A velha ideia corrente de civilização que se baseia no paradoxo Homem versus Natureza vem cobrando o seu preço. Basta olhar as vitrines de uma pâtisserie como a Ladurée com suas caixinhas de bombom como se fossem jóias e suas várias camadas de embalagem: papelão, papel alumínio, papel de seda, celofane. De caçador a gourmet, o ser humano segue produzindo mais lixo e mais guerras sangrentas em nome de interesses de nações e de um progresso épico que vai muito além do que seria razoável. E embora já existam tecnologias limpas que acenam para a manutenção da vida na Terra, há mais teorias do que práticas de preservação e as pulsões de vida e de morte seguem fazendo parte desse impasse chamado homo sapiens. Por isso tudo, não é exatamente contraditório visitar em Paris o Musée de la Chase et de la Nature. 

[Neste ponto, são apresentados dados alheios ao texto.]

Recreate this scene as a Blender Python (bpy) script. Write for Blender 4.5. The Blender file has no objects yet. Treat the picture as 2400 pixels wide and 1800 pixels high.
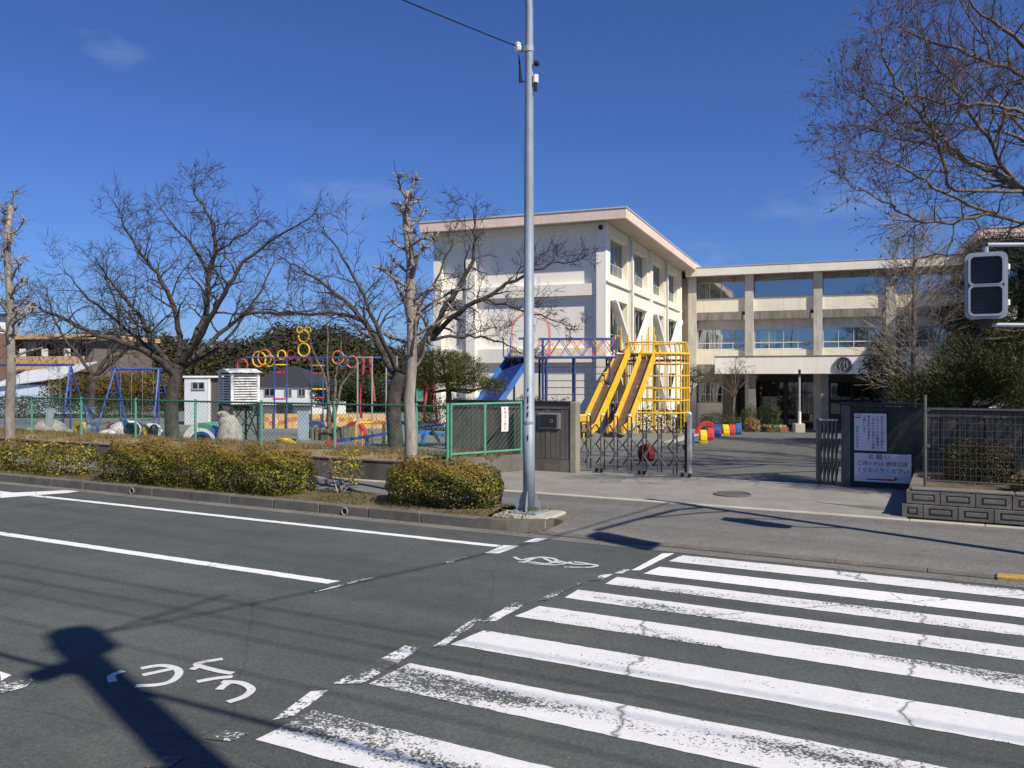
import bpy, math, random
import numpy as np
from mathutils import Vector, Matrix

R = math.radians
sc = bpy.context.scene
COL = sc.collection
# ------------------------------------------------------------------ camera, sky, sun, exposure
EYE = 2.25                      # eye height over the carriageway
cam_d = bpy.data.cameras.new('camera')
cam_d.sensor_width = 36.0
cam_d.lens = 36.0 * 1940 / 2400
cam_d.shift_y = -19.0 / 2400
cam_d.clip_start = 0.05
cam_d.clip_end = 3000
cam = bpy.data.objects.new('camera', cam_d)
COL.objects.link(cam)
cam.location = (0, 0, EYE)
cam.rotation_euler = (R(90), 0, 0)
sc.camera = cam

SUN_AZ, SUN_EL = 139.0, 46.0    # clockwise from the view direction, elevation
SUNH = (math.sin(R(SUN_AZ)), math.cos(R(SUN_AZ)))
world = bpy.data.worlds.new('World')
sc.world = world
world.use_nodes = True
wn, wl = world.node_tree.nodes, world.node_tree.links
wn.clear()
sky = wn.new('ShaderNodeTexSky')
sky.sky_type = 'NISHITA'
sky.sun_disc = False
sky.sun_elevation = R(SUN_EL)
sky.sun_rotation = R(SUN_AZ)
sky.air_density = 1.0
sky.dust_density = 0.35
sky.ozone_density = 3.0
sky.altitude = 0
bg = wn.new('ShaderNodeBackground')
bg.inputs['Strength'].default_value = 0.07
wo = wn.new('ShaderNodeOutputWorld')
tint = wn.new('ShaderNodeMix')          # deep winter blue: one even filter over the whole sky
tint.data_type = 'RGBA'
tint.blend_type = 'MULTIPLY'
tint.inputs[0].default_value = 1.0
tint.inputs[7].default_value = (0.47, 0.69, 1.22, 1)
wl.new(sky.outputs[0], tint.inputs[6])
# a few thin wisps of high cloud over the whole sky
tc = wn.new('ShaderNodeTexCoord')
cm = wn.new('ShaderNodeMapping')
cm.inputs['Scale'].default_value = (1.0, 1.0, 2.6)
cm.inputs['Location'].default_value = (1.20, 0.61, 0.37)
cm.inputs['Rotation'].default_value = (0, 0, R(30.6))
wl.new(tc.outputs['Generated'], cm.inputs['Vector'])
cn = wn.new('ShaderNodeTexNoise')
cn.inputs['Scale'].default_value = 3.4
cn.inputs['Detail'].default_value = 8.0
cn.inputs['Roughness'].default_value = 0.55
wl.new(cm.outputs[0], cn.inputs['Vector'])
cr_ = wn.new('ShaderNodeValToRGB')
cr_.color_ramp.elements[0].position = 0.62
cr_.color_ramp.elements[0].color = (0, 0, 0, 1)
cr_.color_ramp.elements[1].position = 0.85
cr_.color_ramp.elements[1].color = (0.26, 0.26, 0.26, 1)
wl.new(cn.outputs[0], cr_.inputs[0])
cx_ = wn.new('ShaderNodeMix')
cx_.data_type = 'RGBA'
cx_.inputs[7].default_value = (9.0, 9.6, 10.5, 1)
wl.new(cr_.outputs[0], cx_.inputs[0])
wl.new(tint.outputs[2], cx_.inputs[6])
wl.new(cx_.outputs[2], bg.inputs['Color'])
wl.new(bg.outputs[0], wo.inputs['Surface'])

sun_d = bpy.data.lights.new('sun', 'SUN')
sun_d.energy = 4.8
sun_d.angle = R(0.55)
sun_d.color = (1.0, 0.925, 0.80)
sun = bpy.data.objects.new('sun', sun_d)
COL.objects.link(sun)
_d = Vector((-SUNH[0] * math.cos(R(SUN_EL)), -SUNH[1] * math.cos(R(SUN_EL)), -math.sin(R(SUN_EL))))
sun.rotation_euler = _d.to_track_quat('-Z', 'Y').to_euler()
sun.location = (30, -30, 40)

sc.view_settings.view_transform = 'Standard'
sc.view_settings.look = 'None'
sc.view_settings.exposure = 0.3
sc.view_settings.gamma = 1
sc.view_settings.use_curve_mapping = False

# ------------------------------------------------------------------ frames of reference
RA = R(27.7)                    # the road runs at this angle to the view
S_, C_ = math.sin(RA), math.cos(RA)
RZ = -RA
BA = R(21.4)                    # the school runs at this one
BZ = -BA


def RF(u, v, z=0.0):            # road frame: u along the road, v across it, away from the viewer
    return Vector((C_ * u + S_ * v, -S_ * u + C_ * v, z))


def UV(x, y):
    return (C_ * x - S_ * y, S_ * x + C_ * y)


def ground(x, y):               # height of the school ground, which falls gently towards the entrance
    v = UV(x, y)[1]
    return -1.05 * min(1.0, max(0.0, (v - 31.0) / 20.2))


def at(px, py, d):              # surveyed point: bearing, height angle and distance
    return Vector(((px - 1200) / 1940 * d, d, EYE - (py - 881) / 1940 * d))


def on(px, d):                  # on the school ground at a bearing and distance
    x = (px - 1200) / 1940 * d
    return Vector((x, d, ground(x, d)))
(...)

Em pleno Marais, bairro medieval repleto de lojinhas trendy e bares LGBTQI+, o Museu da Caça e da Natureza a princípio parece o oposto simétrico de Paris: animais selvagens empalhados, morte, floresta. Mas é de onde todos se nutrem, e que flerta com um tema caro aos franceses: a ecologia. Além disso, mais do que instrumento de alimentação e defesa, caçar era um verdadeiro esporte de fidalgos, com a sua ética, regras e objetos próprios, e ainda hoje uma prática que mantém um certo glamour nas muitas florestas preservadas da França. Quer dizer, o Museu da Caça e da Natureza não é só para quem tem curiosidade pela prática, mas para quem se interessa em mergulhar na investigação da nossa própria natureza ambígua e na história da civilização (e da barbárie), assim como temas transversais como a Idade Média, as guerras, o patriarcado, filmes de época, esportes sangrentos e até a culinária raiz.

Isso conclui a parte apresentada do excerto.